7. A part maintenance system of a semiconductor processing system according to claim 1, wherein

the preset means of said factory-side system stores normal operation time and its allowable limit value instead of a allowable limit value of the operation time or the number of operations of said part,

said measuring means of said factory-side system measures the actual operation time of said part,

said maintenance judging means of said factory-side system compares the actual operation time of said part and the allowable limit value of the normal operation time of said part with each other to judge the operation state of said part, and said factory-side system sends the order processing request of said part to said vendor-side system through said network by means of said factory-side sending/receiving means in accordance with a result of said judgment.

8. A part maintenance system of a semiconductor processing system according to claim 1, wherein

the preset means of said factory-side system stores time-passage change and its allowable limit value instead of a allowable limit value of the operation time or the number of operations of said part,

said measuring means of said factory-side system measures time-passage change of the actual operation of said part instead of the actual operation time or the number of actual operations of said part,

said maintenance judging means of said factory-side system compares the time-passage change of the actual operation of said part and the allowable limit value of the time-passage change of the normal operation to judge the operation state, and said factory-side system sends the order processing request of said part to said vendor-side system through said network by means of said factory-side sending/receiving means in accordance with a result of said judgment.

9. A part maintenance system of a semiconductor processing system according to claim 1, wherein

said factory-side system includes a factory-side server, said factory-side server includes said preset means, said measuring means, said maintenance judging means and said factory-side sending/receiving means,

said vendor-side system includes a vendor-side server, said vendor-side server includes said order processing means and said vendor-side sending/receiving means.

10. A part maintenance system of a semiconductor processing system according to claim 1, wherein

said factory-side system includes a factory-side server and a factory-side sending/receiving server, said factory-side server includes said preset means, said measuring means and said maintenance judging means, and said factory-side sending/receiving server includes said factory-side sending/receiving means,

said vendor-side system includes a vendor-side server and a vendor-side sending/receiving server, said vendor-side server includes the order processing means, and said vendor-side sending/receiving server includes said vendor-side sending/receiving means.

11. A part maintenance method in a part maintenance system of a semiconductor processing system in which a factory-side system having at least one semiconductor processing system, and a vendor-side system owned by an administrator who manages the maintenance of said semiconductor processing system are connected to each other through a bidirectional network, said method comprising:

a step for presetting a allowable limit value of operation time or the number of operations of said semiconductor processing system by said factory-side system,

a step for measuring actual operation time or the number of actual operations of said part by said factory-side system,

a step for comparing said actual operation time or the number of actual operations and said allowable limit value with each other by said factory-side system to judge an operation state of said part, and for sending an order processing request of said part to said vendor-side system through said network in accordance with a result of the judgement, and

a step for carrying out the order processing of said part when said vendor-side system receives the order processing request of the part from said factory-side system through said network.

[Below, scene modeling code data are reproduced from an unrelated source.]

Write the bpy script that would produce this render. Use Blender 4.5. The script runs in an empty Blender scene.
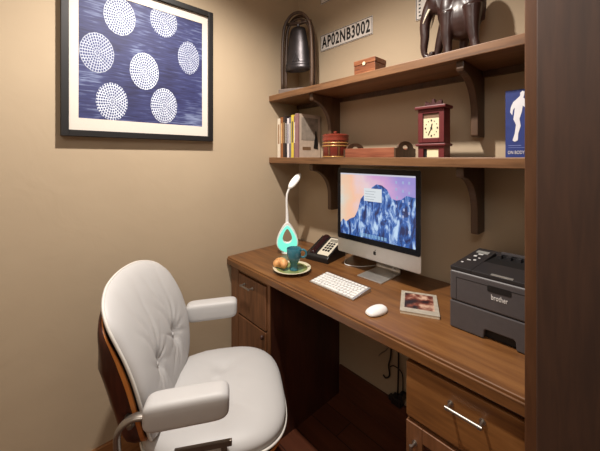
import bpy, bmesh, math, random
from mathutils import Vector, Matrix
random.seed(7)
D = bpy.data
SC = bpy.context.scene
COL = SC.collection
PI = math.pi
FLOOR = -0.095
CEIL = 2.58

# ------------------------------------------------------------------ camera, light, exposure
cd = D.cameras.new('camera'); cam = D.objects.new('camera', cd); COL.objects.link(cam)
cam.location = (1.572, -1.431, 1.34)
cam.rotation_euler = (PI / 2, 0, math.radians(47.4424))
cd.sensor_width = 36; cd.lens = 303 / 600 * 36; cd.shift_y = -0.1135
cd.clip_start = 0.02
SC.camera = cam
SC.view_settings.view_transform = 'Standard'; SC.view_settings.look = 'None'
SC.view_settings.gamma = 1; SC.view_settings.use_curve_mapping = False
SC.view_settings.exposure = 0.0
w = D.worlds.new('world'); SC.world = w; w.use_nodes = True
w.node_tree.nodes['Background'].inputs[0].default_value = (1, 0.85, 0.7, 1)
w.node_tree.nodes['Background'].inputs[1].default_value = 0.05

def lamp(name, kind, loc, power, col, rot=(0, 0, 0), **k):
    l = D.lights.new(name, kind); o = D.objects.new(name, l); COL.objects.link(o)
    o.location = loc; o.rotation_euler = rot; l.energy = power; l.color = col
    for a, b in k.items(): setattr(l, a, b)
    return o
WARM = (1.0, 0.925, 0.84)
lamp('key_light', 'SPOT', (0.74, -0.98, 2.535), 165, WARM, spot_size=math.radians(150), spot_blend=0.85, shadow_soft_size=0.028)
lamp('fill_light', 'AREA', (1.75, -1.95, 2.45), 13, (1.0, 0.95, 0.89), rot=(math.radians(38), 0, math.radians(40)), shape='RECTANGLE', size=1.0, size_y=0.9)

# ------------------------------------------------------------------ materials
def lin(c):
    return tuple(((v / 255) / 12.92 if v / 255 <= .04045 else ((v / 255 + .055) / 1.055) ** 2.4) for v in c) + (1,)
def newmat(name):
    m = D.materials.new(name); m.use_nodes = True
    nt = m.node_tree; b = nt.nodes['Principled BSDF']
    return m, nt, b
def N(nt, t, **k):
    n = nt.nodes.new(t)
    for a, b in k.items(): setattr(n, a, b)
    return n
def plain(name, rgb, rough=.5, metal=0, noise=0.0, nscale=40, emit=None, es=1.0, spec=.5, coat=0, bump=0):
    m, nt, b = newmat(name)
    c = lin(rgb)
    b.inputs['Base Color'].default_value = c
    b.inputs['Roughness'].default_value = rough
    b.inputs['Metallic'].default_value = metal
    b.inputs['Specular IOR Level'].default_value = spec
    b.inputs['Coat Weight'].default_value = coat
    tc = N(nt, 'ShaderNodeTexCoord')
    if noise:
        t = N(nt, 'ShaderNodeTexNoise'); t.inputs['Scale'].default_value = nscale; t.inputs['Detail'].default_value = 4
        nt.links.new(tc.outputs['Object'], t.inputs['Vector'])
        r = N(nt, 'ShaderNodeValToRGB')
        r.color_ramp.elements[0].position = .3; r.color_ramp.elements[1].position = .7
        r.color_ramp.elements[0].color = tuple(v * (1 - noise) for v in c[:3]) + (1,)
        r.color_ramp.elements[1].color = tuple(min(1, v * (1 + noise)) for v in c[:3]) + (1,)
        nt.links.new(t.outputs['Fac'], r.inputs[0]); nt.links.new(r.outputs[0], b.inputs['Base Color'])
    if bump:
        t = N(nt, 'ShaderNodeTexNoise'); t.inputs['Scale'].default_value = nscale; t.inputs['Detail'].default_value = 5
        nt.links.new(tc.outputs['Object'], t.inputs['Vector'])
        bp = N(nt, 'ShaderNodeBump'); bp.inputs['Strength'].default_value = bump; bp.inputs['Distance'].default_value = .004
        nt.links.new(t.outputs['Fac'], bp.inputs['Height']); nt.links.new(bp.outputs[0], b.inputs['Normal'])
    if emit:
        b.inputs['Emission Color'].default_value = lin(emit); b.inputs['Emission Strength'].default_value = es
    return m

def wood(name, dark, mid, light, axis='X', rough=.42, scale=1.0, knots=True, coat=.12):
    m, nt, b = newmat(name)
    tc = N(nt, 'ShaderNodeTexCoord'); mp = N(nt, 'ShaderNodeMapping')
    s = [14 * scale] * 3; s['XYZ'.index(axis)] = 1.3 * scale
    mp.inputs['Scale'].default_value = s
    nt.links.new(tc.outputs['Object'], mp.inputs['Vector'])
    n0 = N(nt, 'ShaderNodeTexNoise'); n0.inputs['Scale'].default_value = 1.1; n0.inputs['Detail'].default_value = 3
    n0.inputs['Distortion'].default_value = .6
    nt.links.new(mp.outputs[0], n0.inputs['Vector'])
    n1 = N(nt, 'ShaderNodeTexNoise'); n1.inputs['Scale'].default_value = 5.5; n1.inputs['Detail'].default_value = 6
    n1.inputs['Distortion'].default_value = .4
    nt.links.new(mp.outputs[0], n1.inputs['Vector'])
    mx = N(nt, 'ShaderNodeMath', operation='MULTIPLY_ADD'); mx.inputs[1].default_value = .45
    nt.links.new(n1.outputs['Fac'], mx.inputs[0])
    ml = N(nt, 'ShaderNodeMath', operation='MULTIPLY'); ml.inputs[1].default_value = .55
    nt.links.new(n0.outputs['Fac'], ml.inputs[0]); nt.links.new(ml.outputs[0], mx.inputs[2])
    r = N(nt, 'ShaderNodeValToRGB'); e = r.color_ramp.elements
    e[0].position = .34; e[0].color = lin(dark); e[1].position = .66; e[1].color = lin(light)
    q = e.new(.5); q.color = lin(mid)
    nt.links.new(mx.outputs[0], r.inputs[0])
    out = r.outputs[0]
    if knots:
        mp2 = N(nt, 'ShaderNodeMapping'); s2 = [4.2 * scale] * 3; s2['XYZ'.index(axis)] = 2.3 * scale
        mp2.inputs['Scale'].default_value = s2
        nt.links.new(tc.outputs['Object'], mp2.inputs['Vector'])
        v = N(nt, 'ShaderNodeTexVoronoi'); v.inputs['Scale'].default_value = 1.0
        nt.links.new(mp2.outputs[0], v.inputs['Vector'])
        kr = N(nt, 'ShaderNodeValToRGB'); k = kr.color_ramp.elements
        k[0].position = .05; k[0].color = (1, 1, 1, 1); k[1].position = .17; k[1].color = (0, 0, 0, 1)
        nt.links.new(v.outputs['Distance'], kr.inputs[0])
        km = N(nt, 'ShaderNodeMath', operation='MULTIPLY'); km.inputs[1].default_value = .55
        nt.links.new(kr.outputs[0], km.inputs[0])
        mix = N(nt, 'ShaderNodeMix', data_type='RGBA'); mix.inputs['B'].default_value = tuple(x * .55 for x in lin(dark)[:3]) + (1,)
        nt.links.new(km.outputs[0], mix.inputs['Factor']); nt.links.new(out, mix.inputs['A'])
        out = mix.outputs['Result']
    nt.links.new(out, b.inputs['Base Color'])
    b.inputs['Roughness'].default_value = rough; b.inputs['Coat Weight'].default_value = coat; b.inputs['Coat Roughness'].default_value = .25
    bp = N(nt, 'ShaderNodeBump'); bp.inputs['Strength'].default_value = .08; bp.inputs['Distance'].default_value = .002
    nt.links.new(n1.outputs['Fac'], bp.inputs['Height']); nt.links.new(bp.outputs[0], b.inputs['Normal'])
    return m

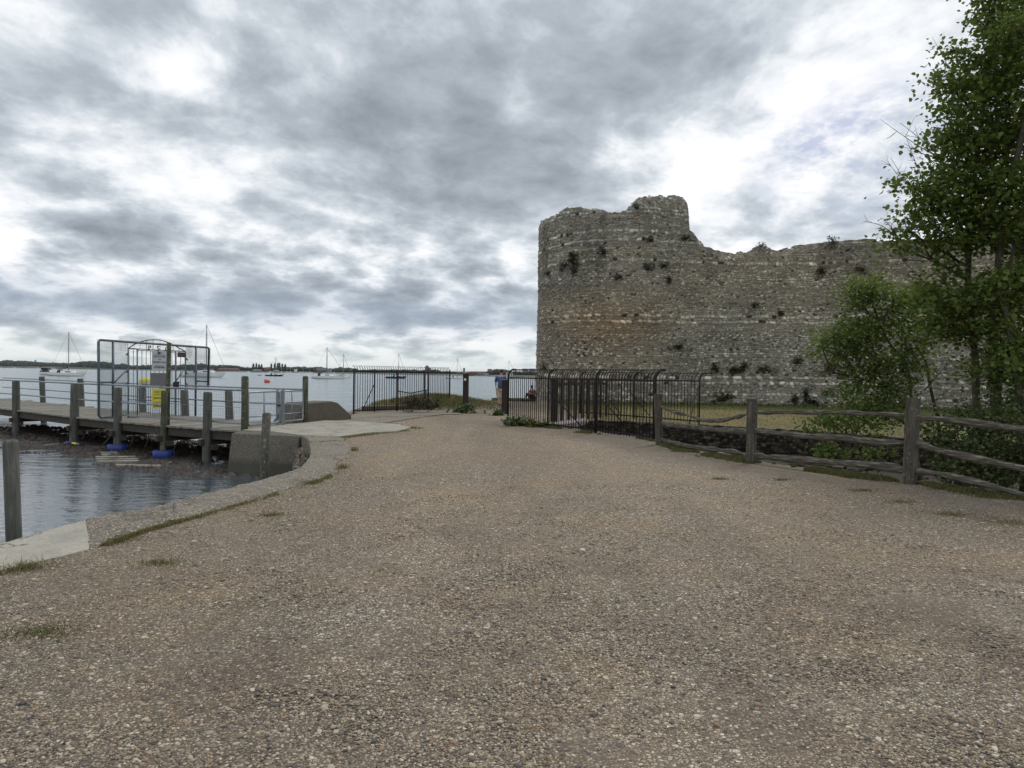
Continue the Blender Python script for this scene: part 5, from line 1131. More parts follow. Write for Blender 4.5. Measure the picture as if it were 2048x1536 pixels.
def tree(name, lab, trunk, trunk_r, blobs, leafmat_, leaf, per, seed, cat='tree', twigs=(), extra=()):
    """trunk: list of points; blobs: (px, py, rx, ry, Y, dY, density)"""
    r = np.random.default_rng(seed); random.seed(seed)
    t = thing(name, lab, cat, tuple(trunk[0])); T = catmull(trunk, 6); rad = np.interp(np.linspace(0, 1, len(T)), [0, .08, 1], [trunk_r * 1.35, trunk_r, trunk_r * .28])
    MB().tube(T, rad, 9, jit=.06).build('trunk', M['bark'], t, True)
    br = MB(); allC = []
    for ex in extra: br.tube(catmull(ex[0], 5), np.linspace(ex[1], ex[1] * .35, len(catmull(ex[0], 5))), 7, jit=.05)
    nodes = np.vstack([T[len(T) // 5:]] + [catmull(ex[0], 5)[4:] for ex in extra]) if extra else T[len(T) // 5:]
    for (px, py, rx, ry, Y, dY, dens) in blobs:
        cen = D(px, py, Y)
        below = nodes[nodes[:, 2] < cen[2] + .2] if (nodes[:, 2] < cen[2] + .2).any() else nodes[:1]
        k = np.argmin(np.linalg.norm(below - cen, axis=1) + .5 * np.abs(cen[2] - .7 - below[:, 2])); st = below[k]
        midp = st * .5 + cen * .5 + r.normal(size=3) * .10 + np.array((0, 0, .12)); limb = catmull([st, midp, cen], 5)
        L = np.linalg.norm(cen - st); br.tube(limb, np.linspace(min(trunk_r * .5, .012 + .014 * L), .007, len(limb)), 6, cap=False)
        area = math.pi * rx * ry * (Y / FPX) ** 2; ncl = max(5, int(area * (33 if leafmat_ == 'leaf' else 52) * dens)); cl = blob_centres(px, py, rx, ry, Y, dY, ncl, r)
        for c in cl:
            s0 = limb[r.integers(4, len(limb))]; m_ = (s0 + c) / 2 + r.normal(size=3) * .07
            br.tube([s0, m_, c], [.008, .006, .003], 4, cap=False)
            nl = int(per * (.6 + .8 * r.random()) * (1.25 if dens > .85 else 1)); ax = c - s0; ax /= np.linalg.norm(ax) + 1e-6
            off_ = r.normal(size=(nl, 3)) * np.array((.19, .19, .10)) + ax * (r.random((nl, 1)) - .4) * .30
            allC.append(c + off_)
    for tw in twigs:
        a, b = D(*tw[0]), D(*tw[1]); 
        for k in range(tw[2]):
            e = b + r.normal(size=3) * .22; p = catmull([a, (a + e) / 2 + r.normal(size=3) * .06, e], 4); br.tube(p, np.linspace(.011, .003, len(p)), 4, cap=False)
            for q in range(4):
                s0 = p[r.integers(3, len(p) - 1)]; e2 = s0 + (e - a) / np.linalg.norm(e - a) * .22 * r.random() + r.normal(size=3) * .13; br.tube([s0, (s0 + e2) / 2 + r.normal(size=3) * .02, e2], [.0045, .0035, .002], 4, cap=False)
    br.build('branches', M['bark'], t, True)
    C = np.vstack(allC); V, F = leaf_mesh(C, leaf, .35, seed, .8); fastmesh('crown', V, F, M[leafmat_], t)
    return t, len(C)
Y0 = 15.0
tr1 = [D(1956, 905, Y0), D(1953, 820, Y0), D(1949, 700, Y0), D(1936, 560, Y0 + .1), D(1945, 400, Y0 + .1), D(1962, 250, Y0 + .2), D(1985, 60, Y0 + .2), D(2000, -150, Y0)]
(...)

12. A part maintenance method according to claim 11, wherein

said allowable limit value which is previously set by said factory-side system is at least two stage limit value level,

when said factory-side system judges that said actual operation time or the number of actual operations reaches a first limit value level, the order processing request of the part is sent to said vendor-side system through said network, and when said factory-side system judges that the actual operation time or the number of actual operations reaches a next limit value level, a notice processing is carried out.

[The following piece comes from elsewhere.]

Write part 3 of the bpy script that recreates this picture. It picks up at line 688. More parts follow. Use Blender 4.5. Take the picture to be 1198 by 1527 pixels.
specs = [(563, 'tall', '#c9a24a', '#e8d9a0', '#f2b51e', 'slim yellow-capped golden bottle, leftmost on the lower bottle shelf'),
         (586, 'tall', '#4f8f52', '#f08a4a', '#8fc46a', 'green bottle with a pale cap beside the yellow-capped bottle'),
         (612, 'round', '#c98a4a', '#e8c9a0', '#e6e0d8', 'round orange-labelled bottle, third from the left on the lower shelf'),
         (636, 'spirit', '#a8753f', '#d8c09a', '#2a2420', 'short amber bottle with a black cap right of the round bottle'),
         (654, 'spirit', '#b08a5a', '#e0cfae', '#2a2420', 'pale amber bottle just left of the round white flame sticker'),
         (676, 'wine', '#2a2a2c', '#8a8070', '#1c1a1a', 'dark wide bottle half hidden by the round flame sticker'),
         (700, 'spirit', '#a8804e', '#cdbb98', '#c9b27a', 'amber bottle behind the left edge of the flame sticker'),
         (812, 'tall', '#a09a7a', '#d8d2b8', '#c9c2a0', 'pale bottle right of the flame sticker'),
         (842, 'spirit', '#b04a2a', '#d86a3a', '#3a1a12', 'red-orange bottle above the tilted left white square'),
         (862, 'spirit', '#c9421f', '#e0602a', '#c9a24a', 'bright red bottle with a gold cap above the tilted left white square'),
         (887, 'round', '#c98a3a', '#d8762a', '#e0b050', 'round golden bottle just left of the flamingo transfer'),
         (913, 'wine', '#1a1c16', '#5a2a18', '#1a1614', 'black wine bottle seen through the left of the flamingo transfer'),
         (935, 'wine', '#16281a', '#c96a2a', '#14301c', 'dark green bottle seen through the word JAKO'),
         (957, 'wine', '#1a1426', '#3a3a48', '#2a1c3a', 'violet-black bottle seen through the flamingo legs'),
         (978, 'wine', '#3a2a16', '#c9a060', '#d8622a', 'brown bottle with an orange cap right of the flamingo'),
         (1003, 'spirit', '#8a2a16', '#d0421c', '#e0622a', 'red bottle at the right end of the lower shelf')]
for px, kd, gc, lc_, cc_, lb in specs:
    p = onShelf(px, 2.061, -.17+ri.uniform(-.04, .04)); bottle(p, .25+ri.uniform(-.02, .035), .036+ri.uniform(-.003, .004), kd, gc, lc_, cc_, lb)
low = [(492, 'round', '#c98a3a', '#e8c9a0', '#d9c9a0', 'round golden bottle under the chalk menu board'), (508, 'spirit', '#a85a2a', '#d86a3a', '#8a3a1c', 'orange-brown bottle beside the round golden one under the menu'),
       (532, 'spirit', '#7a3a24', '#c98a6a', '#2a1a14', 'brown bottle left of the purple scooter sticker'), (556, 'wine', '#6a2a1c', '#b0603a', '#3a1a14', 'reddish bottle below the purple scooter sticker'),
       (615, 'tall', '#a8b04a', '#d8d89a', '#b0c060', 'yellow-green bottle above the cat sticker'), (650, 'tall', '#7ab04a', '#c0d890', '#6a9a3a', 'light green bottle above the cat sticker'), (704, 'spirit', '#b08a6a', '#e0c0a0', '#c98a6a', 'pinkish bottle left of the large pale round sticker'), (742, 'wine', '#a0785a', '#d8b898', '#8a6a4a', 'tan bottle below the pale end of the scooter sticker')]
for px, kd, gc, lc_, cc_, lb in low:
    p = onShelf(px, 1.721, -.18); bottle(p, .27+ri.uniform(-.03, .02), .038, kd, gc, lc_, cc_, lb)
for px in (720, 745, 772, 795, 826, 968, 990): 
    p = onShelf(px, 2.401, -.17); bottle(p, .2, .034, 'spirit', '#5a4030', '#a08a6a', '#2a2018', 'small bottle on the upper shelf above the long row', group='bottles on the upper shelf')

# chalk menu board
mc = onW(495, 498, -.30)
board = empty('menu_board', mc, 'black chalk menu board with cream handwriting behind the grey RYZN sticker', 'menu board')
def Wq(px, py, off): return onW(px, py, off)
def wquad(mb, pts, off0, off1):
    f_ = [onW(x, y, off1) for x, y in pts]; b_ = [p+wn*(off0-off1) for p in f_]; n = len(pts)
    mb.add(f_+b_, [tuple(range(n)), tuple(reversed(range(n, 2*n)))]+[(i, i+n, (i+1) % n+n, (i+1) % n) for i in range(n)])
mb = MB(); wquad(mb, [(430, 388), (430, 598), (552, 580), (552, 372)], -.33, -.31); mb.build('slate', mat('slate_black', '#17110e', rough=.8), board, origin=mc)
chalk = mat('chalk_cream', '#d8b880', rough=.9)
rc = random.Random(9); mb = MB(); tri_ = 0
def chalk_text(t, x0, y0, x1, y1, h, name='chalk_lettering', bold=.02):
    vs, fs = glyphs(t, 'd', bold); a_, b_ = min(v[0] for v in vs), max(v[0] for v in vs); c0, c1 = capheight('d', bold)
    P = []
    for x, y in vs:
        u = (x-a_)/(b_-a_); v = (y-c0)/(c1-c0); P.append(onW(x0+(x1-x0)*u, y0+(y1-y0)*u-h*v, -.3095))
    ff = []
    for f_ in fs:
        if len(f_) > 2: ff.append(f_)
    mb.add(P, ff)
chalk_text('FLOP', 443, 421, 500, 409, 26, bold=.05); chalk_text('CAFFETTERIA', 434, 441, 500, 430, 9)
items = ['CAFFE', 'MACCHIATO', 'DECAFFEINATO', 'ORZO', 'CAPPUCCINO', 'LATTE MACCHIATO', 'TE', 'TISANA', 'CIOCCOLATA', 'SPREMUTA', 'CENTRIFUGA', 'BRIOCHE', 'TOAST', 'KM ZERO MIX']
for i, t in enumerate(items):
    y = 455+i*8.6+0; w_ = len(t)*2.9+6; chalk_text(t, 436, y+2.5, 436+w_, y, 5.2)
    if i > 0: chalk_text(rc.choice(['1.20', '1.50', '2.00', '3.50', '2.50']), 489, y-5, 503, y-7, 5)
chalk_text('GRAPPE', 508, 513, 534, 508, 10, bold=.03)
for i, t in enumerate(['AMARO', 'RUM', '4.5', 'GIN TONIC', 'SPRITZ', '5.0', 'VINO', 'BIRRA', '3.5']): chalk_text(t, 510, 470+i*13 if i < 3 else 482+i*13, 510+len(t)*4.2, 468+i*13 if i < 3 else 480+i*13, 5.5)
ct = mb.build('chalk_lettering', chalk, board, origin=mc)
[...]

13. A part maintenance method according to claim 12, wherein

said vendor-side system estimates time period required until the level reaches a next limit value level by a part order processing means, and if said vendor-side system judges that the part can be prepared by that time period and a periodic maintenance of said semiconductor processing system is scheduled by that time period, maintenance schedule information for inputting the exchange of the part into a next periodic maintenance schedule is sent to said factory-side system through said network,

if said factory-side system receives the maintenance schedule information through the network, said factory-side system inputs the exchange of the part into the next periodic maintenance schedule and renews said periodic maintenance schedule.

14. A part maintenance method according to claim 13, wherein

said vendor-side system estimates time period required until the level reaches the next limit value level by a part order processing means, and if the vendor-side system judges that the part can not be prepared by that time period, the vendor-side system judges that the maintenance of the part can meet the requirement, and when the vendor-side system judges that the periodic maintenance of the next semiconductor processing system is scheduled by that tirne period, maintenance schedule information for inputting the maintenance of the part into a next periodic maintenance schedule is sent to said factory-side system through said network.

15. A part maintenance method according to claim 11, wherein

a allowable limit value of operation time or the number of operations of said part which is stored in said factory-side system is a value based on a counted value which is counted by a counter provided in correspondence with said part,

actual operation time or the number of actual operations of said part is measured by said factory-side system based on the counted value of the counter corresponding to said part.

16. A part maintenance method according to claim 15, wherein

the actual operation time of said part is measured by a counter corresponding to said part as operation time of a part driving means which drives said part.

17. A part maintenance method according to claim 11, wherein

said factory-side system stores normal operation time and its allowable limit value instead of a allowable limit value of the operation time or the number of operations of said part,

said factory-side system measures the actual operation time of said part,

said maintenance judging means of said factory-side system compares the actual operation time of said part and the allowable limit value of the normal operation time of said part with each other to judge the operation state of said part, and said factory-side system sends the order processing request of said part to said vendor-side system through said network in accordance with a result of said judgment.

18. A part maintenance method of a semiconductor processing system according to claim 11, wherein

said factory-side system stores time-passage change and its allowable limit value instead of a allowable limit value of the operation time or the number of operations of said part,

said factory-side system measures time-passage change of the actual operation of said part instead of the actual operation time or the number of actual operations of said part,

said factory-side system compares the time-passage change of the actual operation of said part and the allowable limit value of the time-passage change of the normal operation to judge the operation state of said part, and said factory-side system sends the order processing request of said part to said vendor-side system through said network in accordance with a result of said judgment.